Turbopuffer CEO Simon Eskildsen: companies are building their own Google-scale search indexes on top of serverless vector DB
Feb 4, 2026 with Simon Hørup Eskildsen
Key Points
- AI teams are abandoning context-window stuffing for agent-native search: companies build private search indexes on Turbopuffer to let agents query data independently rather than feeding entire datasets to models.
- Turbopuffer now indexes hundreds of billions of documents at sub-50-millisecond latency and positions itself as the only off-the-shelf solution for Google-scale search on private data.
- Early customer hesitation over Turbopuffer's small-team risk has faded as the company scales, though CEO Eskildsen rejects logo inflation, tagging customers as 'core' or 'auxiliary' based on actual usage.
Summary
Simon Eskildsen, CEO of Turbopuffer, describes how AI applications are shifting from pushing entire datasets into model context windows to building dedicated search infrastructure that lets agents query data independently.
The pattern emerged first in coding. Tools like Cursor and Cognition use Turbopuffer to let agents search through codebases rather than feeding whole repositories into context. Eskildsen sees the same dynamic spreading across legal, enterprise, and other verticals. Teams typically start by pushing everything into context, then realize agents need to search the data themselves.
Turbopuffer's commercial pitch centers on Google-scale search indexes for private data. The company recently launched tooling to let customers index hundreds of billions of documents with sub-50-millisecond latency at what Eskildsen describes as extremely reasonable cost. He argues this is something only Turbopuffer can deliver off the shelf.
Compute constraints
Eskildsen acknowledges that compute scarcity is a broad problem. Every company at scale has to request hundreds of machines from cloud providers in specific regions. Turbopuffer runs on CPUs rather than contending for GPUs, but Eskildsen watches DRAM prices closely alongside everyone else.
Customer selection and survivorship
Turbopuffer's user base reflects survivorship bias. Companies come to them because they want to connect more data to AI than competitors do. If you're building a thin layer without deep data operationalization, the market becomes really difficult in an era of powerful models.
Trust and customer credibility
Eskildsen is direct about logo placement and customer trust. Early customers hesitated because Turbopuffer was "three or four people in Canada," a risky bet that kept some founders awake at night. Others worried what their own customers would think. The company has since grown 10x in scale, but Eskildsen still emphasizes honest representation. A small team at Vercel using Turbopuffer does not mean Vercel is puffing the product. He categorizes logos as "core" or "auxiliary" based on actual usage and asks permission before featuring them publicly. He views logo crimes—slapping major company names on landing pages to suggest enterprise adoption that doesn't exist—as a trust violation that founders eventually regret.

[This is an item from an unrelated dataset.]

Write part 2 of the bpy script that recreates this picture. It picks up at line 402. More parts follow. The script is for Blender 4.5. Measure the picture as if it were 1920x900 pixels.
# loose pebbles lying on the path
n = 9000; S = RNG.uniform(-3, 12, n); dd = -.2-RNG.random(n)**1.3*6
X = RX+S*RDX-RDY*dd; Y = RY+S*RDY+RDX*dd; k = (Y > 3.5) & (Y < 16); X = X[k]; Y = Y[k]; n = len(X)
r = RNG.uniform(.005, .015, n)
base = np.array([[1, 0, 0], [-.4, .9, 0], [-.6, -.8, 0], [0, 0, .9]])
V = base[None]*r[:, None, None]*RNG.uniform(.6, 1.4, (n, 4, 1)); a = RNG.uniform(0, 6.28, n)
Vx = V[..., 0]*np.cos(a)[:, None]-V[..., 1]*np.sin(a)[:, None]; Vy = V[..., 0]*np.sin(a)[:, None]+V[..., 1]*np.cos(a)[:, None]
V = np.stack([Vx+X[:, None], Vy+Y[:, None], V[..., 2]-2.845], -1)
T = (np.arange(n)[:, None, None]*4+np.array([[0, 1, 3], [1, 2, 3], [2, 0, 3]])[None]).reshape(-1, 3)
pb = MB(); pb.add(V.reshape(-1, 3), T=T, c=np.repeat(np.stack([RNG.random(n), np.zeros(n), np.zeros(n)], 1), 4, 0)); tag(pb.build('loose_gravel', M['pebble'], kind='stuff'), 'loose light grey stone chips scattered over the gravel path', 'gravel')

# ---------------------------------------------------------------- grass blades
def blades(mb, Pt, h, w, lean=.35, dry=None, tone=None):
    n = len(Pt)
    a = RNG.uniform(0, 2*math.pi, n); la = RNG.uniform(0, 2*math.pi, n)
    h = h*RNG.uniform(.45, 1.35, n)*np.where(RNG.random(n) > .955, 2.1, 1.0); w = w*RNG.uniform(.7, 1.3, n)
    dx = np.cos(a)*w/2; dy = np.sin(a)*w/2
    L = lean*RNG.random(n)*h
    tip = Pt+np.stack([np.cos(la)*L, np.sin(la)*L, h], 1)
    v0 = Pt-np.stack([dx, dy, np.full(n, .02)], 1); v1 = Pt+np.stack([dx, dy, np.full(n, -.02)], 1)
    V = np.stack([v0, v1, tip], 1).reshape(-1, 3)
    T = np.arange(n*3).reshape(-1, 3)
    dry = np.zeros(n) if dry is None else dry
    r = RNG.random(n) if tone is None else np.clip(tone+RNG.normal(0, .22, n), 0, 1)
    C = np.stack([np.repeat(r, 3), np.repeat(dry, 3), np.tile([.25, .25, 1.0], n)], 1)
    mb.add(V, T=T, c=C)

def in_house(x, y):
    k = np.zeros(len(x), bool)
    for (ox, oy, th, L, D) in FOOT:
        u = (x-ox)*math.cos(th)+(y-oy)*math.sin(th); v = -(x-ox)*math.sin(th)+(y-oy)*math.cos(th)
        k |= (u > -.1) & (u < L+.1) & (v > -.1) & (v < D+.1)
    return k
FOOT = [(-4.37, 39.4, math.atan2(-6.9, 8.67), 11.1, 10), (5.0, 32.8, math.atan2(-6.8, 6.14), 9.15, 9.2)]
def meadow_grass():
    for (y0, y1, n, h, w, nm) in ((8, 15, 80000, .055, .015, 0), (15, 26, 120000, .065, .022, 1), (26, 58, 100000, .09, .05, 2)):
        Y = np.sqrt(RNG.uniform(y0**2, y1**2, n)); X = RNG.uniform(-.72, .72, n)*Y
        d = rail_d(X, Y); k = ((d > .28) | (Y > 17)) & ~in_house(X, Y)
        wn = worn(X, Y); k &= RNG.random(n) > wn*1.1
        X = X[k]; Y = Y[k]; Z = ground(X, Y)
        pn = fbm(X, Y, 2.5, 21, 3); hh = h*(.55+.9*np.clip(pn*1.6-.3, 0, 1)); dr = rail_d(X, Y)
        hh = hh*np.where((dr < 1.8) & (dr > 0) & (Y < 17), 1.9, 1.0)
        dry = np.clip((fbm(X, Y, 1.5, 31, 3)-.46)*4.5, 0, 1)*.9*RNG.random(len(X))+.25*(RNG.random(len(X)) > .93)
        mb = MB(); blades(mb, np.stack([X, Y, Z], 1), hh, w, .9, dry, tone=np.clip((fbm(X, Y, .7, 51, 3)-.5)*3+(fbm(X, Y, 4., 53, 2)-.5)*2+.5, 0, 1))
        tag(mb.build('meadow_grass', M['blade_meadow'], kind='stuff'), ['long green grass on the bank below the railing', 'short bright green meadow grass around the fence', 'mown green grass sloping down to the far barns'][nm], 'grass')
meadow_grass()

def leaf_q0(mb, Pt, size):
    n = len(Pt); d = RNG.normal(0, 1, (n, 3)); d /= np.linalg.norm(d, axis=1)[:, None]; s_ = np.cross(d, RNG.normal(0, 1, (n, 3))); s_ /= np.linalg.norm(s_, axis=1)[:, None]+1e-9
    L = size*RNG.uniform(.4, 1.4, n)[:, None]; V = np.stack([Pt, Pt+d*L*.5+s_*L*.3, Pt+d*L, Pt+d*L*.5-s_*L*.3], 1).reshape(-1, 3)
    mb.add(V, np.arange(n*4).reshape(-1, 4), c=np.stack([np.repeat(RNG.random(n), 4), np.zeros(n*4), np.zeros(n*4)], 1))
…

Replacement risk and infrastructure positioning
Shallow SaaS tools are becoming easier to replace with agentic composition. Turbopuffer positions itself as deep infrastructure that is hard to replicate and tied to data moat, rather than a commodity tool. Eskildsen expects some companies will build their own light versions, discover the maintenance burden, and return to paying for robust infrastructure.